* [Short problem]:
Report only the number of lines that hold the word "with".

BEGIN Supplied entries

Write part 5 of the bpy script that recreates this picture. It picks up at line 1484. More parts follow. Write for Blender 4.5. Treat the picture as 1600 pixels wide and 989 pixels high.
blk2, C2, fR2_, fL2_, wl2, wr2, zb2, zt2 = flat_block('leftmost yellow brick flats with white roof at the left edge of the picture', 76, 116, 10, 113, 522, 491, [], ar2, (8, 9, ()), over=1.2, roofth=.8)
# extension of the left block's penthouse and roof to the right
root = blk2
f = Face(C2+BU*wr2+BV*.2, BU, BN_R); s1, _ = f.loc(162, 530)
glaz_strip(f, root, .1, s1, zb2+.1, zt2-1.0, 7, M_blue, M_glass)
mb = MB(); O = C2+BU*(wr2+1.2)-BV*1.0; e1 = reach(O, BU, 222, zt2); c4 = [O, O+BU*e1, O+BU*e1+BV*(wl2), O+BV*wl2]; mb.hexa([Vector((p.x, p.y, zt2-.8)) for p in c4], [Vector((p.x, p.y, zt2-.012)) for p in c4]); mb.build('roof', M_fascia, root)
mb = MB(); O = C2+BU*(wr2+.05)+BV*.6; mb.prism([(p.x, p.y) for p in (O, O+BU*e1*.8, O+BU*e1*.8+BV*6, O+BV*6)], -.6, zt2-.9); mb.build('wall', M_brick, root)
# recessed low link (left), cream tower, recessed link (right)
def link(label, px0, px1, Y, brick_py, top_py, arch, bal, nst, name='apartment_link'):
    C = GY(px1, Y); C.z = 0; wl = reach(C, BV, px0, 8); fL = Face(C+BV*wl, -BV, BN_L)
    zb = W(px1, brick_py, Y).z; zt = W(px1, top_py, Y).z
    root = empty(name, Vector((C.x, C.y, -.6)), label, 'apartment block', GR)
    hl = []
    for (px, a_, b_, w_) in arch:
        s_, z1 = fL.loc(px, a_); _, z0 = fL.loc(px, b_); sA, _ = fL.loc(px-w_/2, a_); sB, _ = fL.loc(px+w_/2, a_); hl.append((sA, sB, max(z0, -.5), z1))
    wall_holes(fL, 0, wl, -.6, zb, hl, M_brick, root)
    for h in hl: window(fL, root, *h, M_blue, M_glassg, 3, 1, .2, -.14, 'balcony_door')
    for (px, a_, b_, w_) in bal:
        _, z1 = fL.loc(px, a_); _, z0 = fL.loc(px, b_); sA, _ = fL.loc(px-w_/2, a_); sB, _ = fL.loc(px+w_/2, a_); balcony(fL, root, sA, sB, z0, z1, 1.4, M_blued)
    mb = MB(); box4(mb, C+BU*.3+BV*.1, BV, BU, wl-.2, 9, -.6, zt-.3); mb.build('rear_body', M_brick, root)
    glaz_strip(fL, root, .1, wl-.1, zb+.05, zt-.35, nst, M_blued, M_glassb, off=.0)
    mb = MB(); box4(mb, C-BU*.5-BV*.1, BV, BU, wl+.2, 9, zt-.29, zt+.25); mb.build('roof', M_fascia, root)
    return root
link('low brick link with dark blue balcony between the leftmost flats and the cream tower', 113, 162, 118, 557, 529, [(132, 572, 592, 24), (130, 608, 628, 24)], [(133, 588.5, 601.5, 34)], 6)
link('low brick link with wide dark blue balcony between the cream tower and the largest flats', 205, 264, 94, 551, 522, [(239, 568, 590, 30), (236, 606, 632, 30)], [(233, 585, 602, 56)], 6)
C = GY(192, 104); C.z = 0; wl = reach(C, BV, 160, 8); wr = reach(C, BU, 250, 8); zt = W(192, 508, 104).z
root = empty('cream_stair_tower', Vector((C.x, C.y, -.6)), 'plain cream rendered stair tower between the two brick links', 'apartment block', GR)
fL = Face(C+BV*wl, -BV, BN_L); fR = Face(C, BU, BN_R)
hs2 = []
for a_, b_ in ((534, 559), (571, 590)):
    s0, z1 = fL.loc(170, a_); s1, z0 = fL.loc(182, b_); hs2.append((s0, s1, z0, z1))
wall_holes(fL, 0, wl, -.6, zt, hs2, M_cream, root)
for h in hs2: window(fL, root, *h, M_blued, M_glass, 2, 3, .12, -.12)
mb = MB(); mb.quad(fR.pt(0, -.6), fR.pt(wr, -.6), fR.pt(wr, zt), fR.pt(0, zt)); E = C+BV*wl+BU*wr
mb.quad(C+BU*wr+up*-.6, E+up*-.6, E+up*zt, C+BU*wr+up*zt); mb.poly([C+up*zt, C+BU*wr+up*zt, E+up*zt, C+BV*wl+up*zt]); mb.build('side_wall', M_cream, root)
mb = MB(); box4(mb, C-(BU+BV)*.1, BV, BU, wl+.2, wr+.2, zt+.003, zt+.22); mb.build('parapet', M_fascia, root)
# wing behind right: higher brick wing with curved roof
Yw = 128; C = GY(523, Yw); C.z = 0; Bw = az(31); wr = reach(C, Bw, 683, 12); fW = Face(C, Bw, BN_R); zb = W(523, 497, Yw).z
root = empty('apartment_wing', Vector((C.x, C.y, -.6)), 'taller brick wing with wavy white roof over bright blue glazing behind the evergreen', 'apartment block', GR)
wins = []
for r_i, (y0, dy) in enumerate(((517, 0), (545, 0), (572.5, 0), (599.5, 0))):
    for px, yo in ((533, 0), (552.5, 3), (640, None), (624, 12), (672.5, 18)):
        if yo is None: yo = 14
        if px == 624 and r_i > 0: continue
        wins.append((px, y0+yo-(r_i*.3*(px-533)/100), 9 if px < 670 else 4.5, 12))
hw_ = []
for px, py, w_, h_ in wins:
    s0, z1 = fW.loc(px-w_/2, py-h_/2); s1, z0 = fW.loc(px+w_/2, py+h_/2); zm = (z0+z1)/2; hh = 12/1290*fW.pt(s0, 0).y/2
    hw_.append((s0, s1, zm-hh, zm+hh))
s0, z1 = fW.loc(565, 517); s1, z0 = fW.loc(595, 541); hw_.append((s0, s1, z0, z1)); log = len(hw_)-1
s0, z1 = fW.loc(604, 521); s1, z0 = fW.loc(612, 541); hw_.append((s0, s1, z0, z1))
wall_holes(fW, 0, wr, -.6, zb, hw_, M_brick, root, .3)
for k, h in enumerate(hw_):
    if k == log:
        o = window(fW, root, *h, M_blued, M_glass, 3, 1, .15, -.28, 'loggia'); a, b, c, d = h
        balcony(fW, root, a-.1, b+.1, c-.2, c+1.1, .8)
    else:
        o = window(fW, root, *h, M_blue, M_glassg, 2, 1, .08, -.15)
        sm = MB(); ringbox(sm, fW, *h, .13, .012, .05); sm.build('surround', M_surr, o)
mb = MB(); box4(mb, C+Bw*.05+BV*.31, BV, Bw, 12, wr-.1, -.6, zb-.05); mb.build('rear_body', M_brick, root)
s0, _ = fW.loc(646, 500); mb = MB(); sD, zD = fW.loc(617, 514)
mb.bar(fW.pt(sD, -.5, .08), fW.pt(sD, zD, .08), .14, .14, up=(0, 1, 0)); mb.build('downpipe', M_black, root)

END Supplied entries
BEGIN Supplied entries

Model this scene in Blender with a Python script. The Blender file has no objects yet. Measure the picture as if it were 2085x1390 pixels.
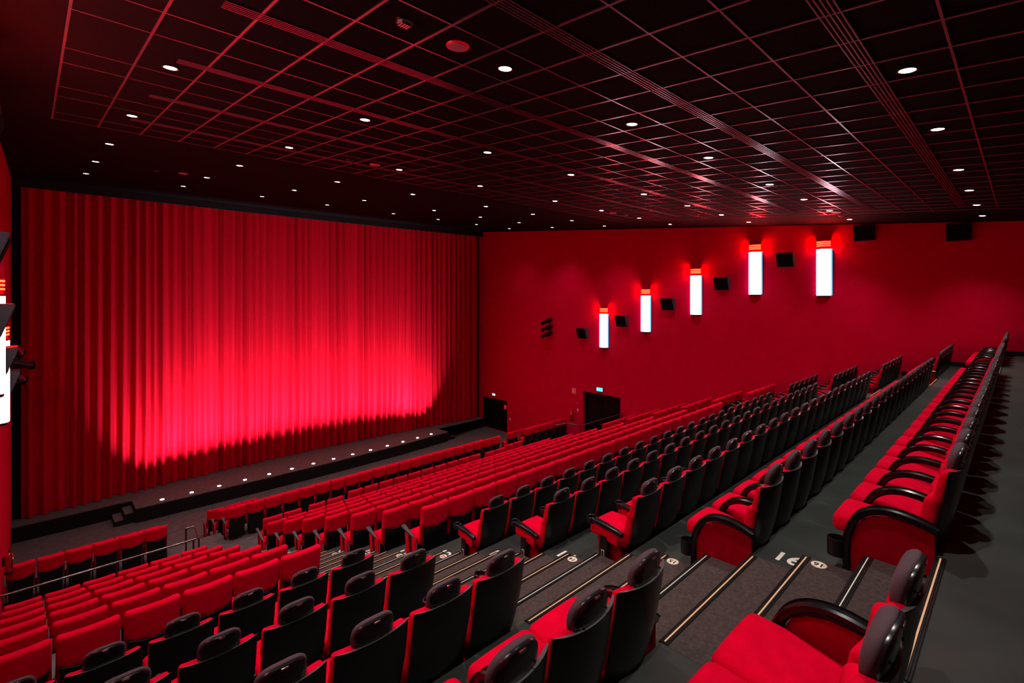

END Supplied entries

* [Completed task]:
6